Confirmed; it's like this on OmniOS and OpenIndiana.
> Running it on GNU, the resulting .po file is called "messages.po" and there
> is no indication that the msgid belongs to "foobar".
Confirmed as well. It is like this since at least version 0.10.40 from 2001.
> According to the L18nux specification, the Solaris behavior is intended.
Confirmed: LI18NUX 2000 says "msgid strings in dgettext() calls are written
to the output file domainname.po where domainname is the first parameter to
the dgettext() call."
> Why does GNU xgettext deviate?
I think there are three reasons:
(1) Premature standardization: At that time, there was no established
practice regarding how to deal with multiple domains.

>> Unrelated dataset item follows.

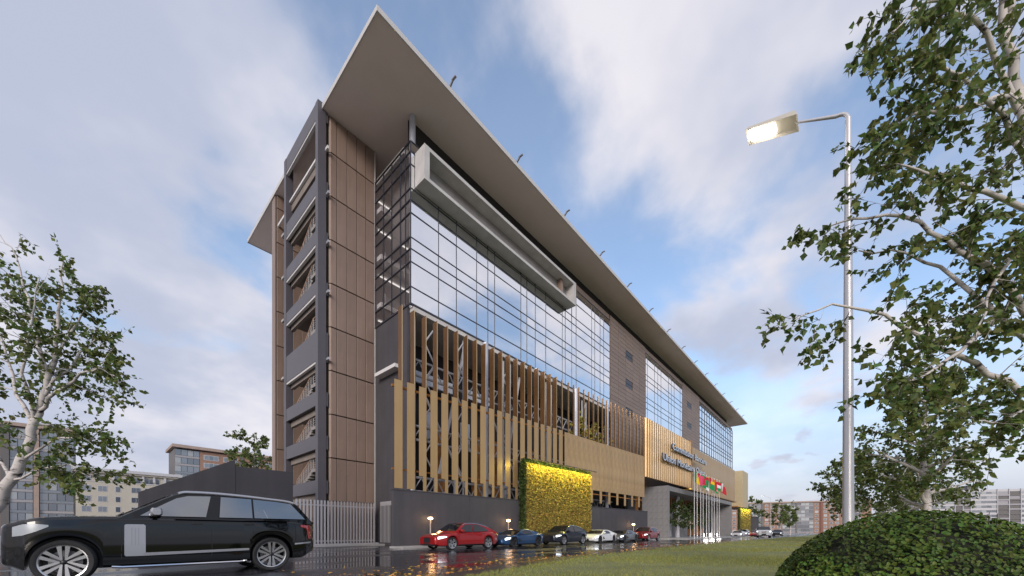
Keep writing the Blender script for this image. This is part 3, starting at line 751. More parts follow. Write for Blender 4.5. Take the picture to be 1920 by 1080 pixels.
street_lamp(136.7, 16.5, 11.2, 'farthest street lamp head above the distant trees', 1.6)

# ------------------------------------------------------------------ flags
FC = {'green': (.0, .22, .06), 'red': (.42, .01, .025), 'yellow': (.62, .42, .0), 'white': (.6, .6, .6), 'orange': (.55, .14, .01), 'pink': (.55, .05, .12)}
for k_, c_ in FC.items(): mat('flag_'+k_, c_, .7)
flags = [(('green','yellow','pink'), 'v', 'green, yellow and pink'), (('red','red','green'), 'h', 'red over green'), (('green','green','white'), 'h', 'green and white'), (('red','green','green'), 'h', 'red above two green bands'), (('yellow','green','green'), 'h', 'yellow above green'),
         (('red','red','red'), 'h', 'plain red'), (('orange','white','green'), 'h', 'orange, white and green in bands'), (('red','white','green'), 'h', 'red, white and green in bands'), (('orange','orange','white'), 'v', 'orange and white'), (('green','green','red'), 'v', 'green with red fly')]
for i, (px_, (cols, way, words)) in enumerate(zip((54.57, 55.89, 57.62, 58.86, 60.63, 61.95, 63.66, 65.03, 66.78, 68.19), flags)):
    py__ = 15.2
    g = thing('flagpole', (px_, py__, .12), 'white flagpole before the portal flying a flag of '+words, 'flagpole', 'flagpoles in front of the portal')
    obj('pole', MB().lathe([(.10,.12),(.10,.3),(.06,.34),(.035,9.25),(.07,9.28),(.07,9.36),(.01,9.4)], 10, origin=(px_,py__,0)), 'pole_metal', g, smooth=40)
    mb = MB(); nu, nv = 12, 6; L_, H_ = 2.7, 1.45; ph = random.uniform(0, 6)
    for a in range(nu+1):
        for b in range(nv+1):
            u, v = a/nu, b/nv
            mb.v.append((px_+.05+L_*u*.92, py__+.28*u*math.sin(u*7+ph+v*1.2)-.25*u, 9.15-H_*v-.60*u*u*(1+.3*math.sin(ph))+.07*u*math.sin(u*9+ph)))
    for a in range(nu):
        for b in range(nv):
            q = a*(nv+1)+b; mb.f.append((q, q+1, q+nv+2, q+nv+1)); mb.t.append(None); mb.m.append((a*3)//nu if way == 'v' else (b*3)//nv)
    obj('flag', mb, ['flag_'+c for c in cols], g, smooth=60)
# ------------------------------------------------------------------ vehicles
def paint(name, col, metal=.0, rough=.28): return mat(name, col, rough, metal=metal, coat=.6, spec=.3)
paint('paint_black', (.0012, .0012, .0016), rough=.07); paint('paint_red', (.30, .008, .010), .25); paint('paint_blue', (.012, .050, .13), .45)
paint('paint_navy', (.017, .019, .030), .3); paint('paint_white', (.60, .60, .62)); paint('paint_grey', (.13, .135, .15), .5); paint('paint_maroon', (.20, .012, .016), .3)
paint('paint_silver', (.42, .43, .46), .6)
mat('car_glass', (.010, .011, .014), .02, spec=.5, ior=1.6); mat('car_glass_bright', (.035, .041, .047), .02, spec=.75, ior=2.4)
mat('tyre', (.018, .018, .020), .75, bump=.3, bscale=60); mat('rim', (.55, .54, .55), .22, metal=.9); mat('rim_dark', (.05, .05, .055), .3, metal=.6)
mat('plastic', (.012, .012, .014), .45); mat('chrome', (.72, .72, .74), .12, metal=1.0); mat('silver_trim', (.40, .40, .43), .30, metal=.6)
mat('headlamp', (.30, .32, .35), .3, spec=.6); mat('headlamp_lit', (.8, .85, .9), .1, emit=(.85, .93, 1.0), estr=1.1)
mat('tail_lamp', (.28, .01, .012), .12, coat=1, emit=(1, .02, .02), estr=.03); mat('disc', (.22, .21, .21), .4, metal=.8)

mat('vent_rib_metal', (.29, .29, .31), .4, metal=.5)  # darker metal of the side vent's ribs
def interp(pts, x):
    if x <= pts[0][0]: return pts[0][1]
    for (a, b), (c, d) in zip(pts[:-1], pts[1:]):
        if x <= c:
            t = (x-a)/(c-a) if c > a else 1
            return b+(d-b)*t
    return pts[-1][1]
def smooth_pts(pts, n=6):
    """Catmull-Rom through profile points"""
    out = []
    P = [pts[0]]+list(pts)+[pts[-1]]
    for i in range(1, len(P)-2):
        for k in range(n):
            t = k/n; p0, p1, p2, p3 = P[i-1:i+3]
            out.append(tuple(.5*((2*p1[j])+(-p0[j]+p2[j])*t+(2*p0[j]-5*p1[j]+4*p2[j]-p3[j])*t*t+(-p0[j]+3*p1[j]-3*p2[j]+p3[j])*t**3) for j in (0, 1)))
    out.append(pts[-1]); return out

WHEELS = {}
def wheel_meshes(r, w, rimr, style, rimmat):
    key = (r, w, rimr, style, rimmat)
    if key in WHEELS: return WHEELS[key]
    ty = MB().lathe([(rimr-.01, -w*.42), (rimr+.012, -w*.48), (r*.93, -w*.5), (r*.985, -w*.40), (r, -w*.25), (r, w*.25), (r*.985, w*.40), (r*.93, w*.5), (rimr+.012, w*.48), (rimr-.01, w*.42)], 36, axis='y')
    tm = ty.mesh('wheel', 'tyre', 40)
    rm = MB().lathe([(rimr*.99, -w*.42), (rimr*.93, -w*.3), (rimr*.90, w*.30), (rimr*.94, w*.43), (rimr, w*.46), (rimr*1.005, w*.40)], 36, axis='y')
    n = style[0]; yo = w*.40
    for k in range(n):
        a0 = 2*math.pi*k/n+math.pi/2
        for sgn in ((-1, 1) if style[1] == 2 else (0,)):
            ca, sa = math.cos(a0), math.sin(a0)
            def Q(rad, side, y): return (rad*ca-side*sa, y, -(rad*sa+side*ca))
            g0, g1 = (.012*r/.37*sgn, .020*r/.37*sgn) if sgn else (-.018, -.03)
            h0, h1 = (g0+sgn*.026*r/.37, g1+sgn*.058*r/.37) if sgn else (.018, .03)
            ri, ro = rimr*.13, rimr*.94
            rm.add([Q(ri, g0, yo-.005), Q(ro, g1, yo+.01), Q(ro, h1, yo+.01), Q(ri, h0, yo-.005), Q(ri, g0, yo-.05), Q(ro, g1, yo-.04), Q(ro, h1, yo-.04), Q(ri, h0, yo-.05)],
                   [(0,1,2,3),(7,6,5,4),(0,4,5,1),(1,5,6,2),(2,6,7,3),(3,7,4,0)])
    rmm = rm.mesh('rim', rimmat, 35)
    hb = MB().lathe([(.001, yo+.012), (rimr*.10, yo+.008), (rimr*.16, yo-.01), (rimr*.17, yo-.05)], 16, axis='y'); hm = hb.mesh('hub_cap', 'plastic', 50)
    dm = MB().lathe([(.02, -.02), (rimr*.68, -.02), (rimr*.68, .0), (.02, .0)], 28, axis='y').mesh('brake_disc', 'disc', 30)
    WHEELS[key] = (tm, rmm, hm, dm); return WHEELS[key]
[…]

The old Uniforum specification pushed for the idea of a multi-domain
PO file, with the 'domain' directives; this approach made it hard to
concatenate and manipulate the files.
The LI18NUX 2000 specification pushed for extracting a separate .po
file for dgettext() directives.
This did not attain wide use either, because the programmers want to
minimize the number of domains: ideally one domain per package. Then
it makes no sense to mention the domain name at hundreds of places in
the source code. The programmer would instead write
#define _(msgid) dgettext("mydomain", msgid)
and use the _() macro throughout the source code.
(2) Integration into a build system.
The xgettext utility is, in 99% of the cases, used as part of a build
system. In a build system, a maintainer wants to have control over the
file names; that is, they don't want files with arbitrary names to
appear. For comparison, have you ever seen a C/C++ compiler create a
separate file for each function/class/template/whatever? No, because
the build systems people conceive for C/C++, with Makefile rules etc.,
don't like files with arbitrary file names in the current directory.
(3) Security: When your test program is changed to
#include <libintl.h>
#include <stdio.h>
int main(){
printf("%s\n",dgettext("../../../../../../tmp/foobar","test"));
}
it does indeed create a file /tmp/foobar.po. Similar things can be
done, to write into any writable directory on the disk. This is
nowadays considered a security issue, which is why e.g. GNU tar
prohibits extracting files outside of the current directory, since
version 1.30.
Suggestion:
Mark this case as unspecified.
Rationale: I don't think the Li18nux + Solaris behaviour should be
standardized, because of the points (2), (3) above. And I don't think
it's worth standardizing any particular behaviour at all, because of
what I wrote in (1). It's a fringe case no one uses.